Hi Thomas,

This is a very interesting proposal that elegantly solves the problem, with
> however a very significant size increase. I can see two ways to keep the
> size small:
> - Each node just adds its hmac in a naive way, without deleting any part
> of the message to relay. You seem to have disqualified this option because
> it increases the size of the relayed message but I think it merits more
> consideration. It is much simpler and the size only grows linearly with the
> length of the route. An intermediate node could try to infer its position
> relative to the failing node (which should not be the recipient) but
> without knowing the original message size (which can easily be randomized
> by the final node), is that really such a problem? It may be but I would
> argue it's a good trade-off.
>

That would definitely make the solution a lot simpler. I think that
increasing the message length still does leak some information, even with
randomization by the final node. For example if you know the minimum
message length including random bytes produced by the final node, and a
routing node sees this length, they must be the second-last hop. I tried to
come up with something that stays within the current privacy guarantees,
but it's fair to question the trade-off.

An advantage of the naive hmac append is also that each node can add a
variable (tlv?) payload. In the fixed size proposal that isn't possible
because nodes need to know exactly how many bytes to sign to cover a number
of downstream hop payloads, and some form of signaling would be required to
add flexibility to that. A variable payload makes it easier to add
extensions later on. It also helps with the randomization of the length.
And intermediate nodes could choose to add some random bytes too in a
otherwise unused tlv record.


> - If we really want to keep the constant size property, as you've
> suggested we could use a low limit on the number of nodes. I would put the
> limit even lower, at 8 or less. We could still use longer routes but we
> would only get hmacs for the first 8 hops and revert to the legacy system
> if the failure happens after the first 8 hops.

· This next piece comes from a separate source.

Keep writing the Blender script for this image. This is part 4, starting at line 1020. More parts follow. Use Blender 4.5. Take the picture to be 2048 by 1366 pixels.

That way we keep the size
> low and 8 hops should be good enough for 99% of the payments, and even when
> there are more hops we would know that the first 7 hops are clean.
>

Sounds like a useful middle road. Each hop will just shift hmacs and the
ones further than 8 hops away will be shifted out completely. Yes, not bad.

The question that is still unanswered for me is how problematic a full size
fat error of 12 kb would really be. Of course small is better than big, but
wondering if there would be an actual degradation of the ux or other
significant negative effects in practice.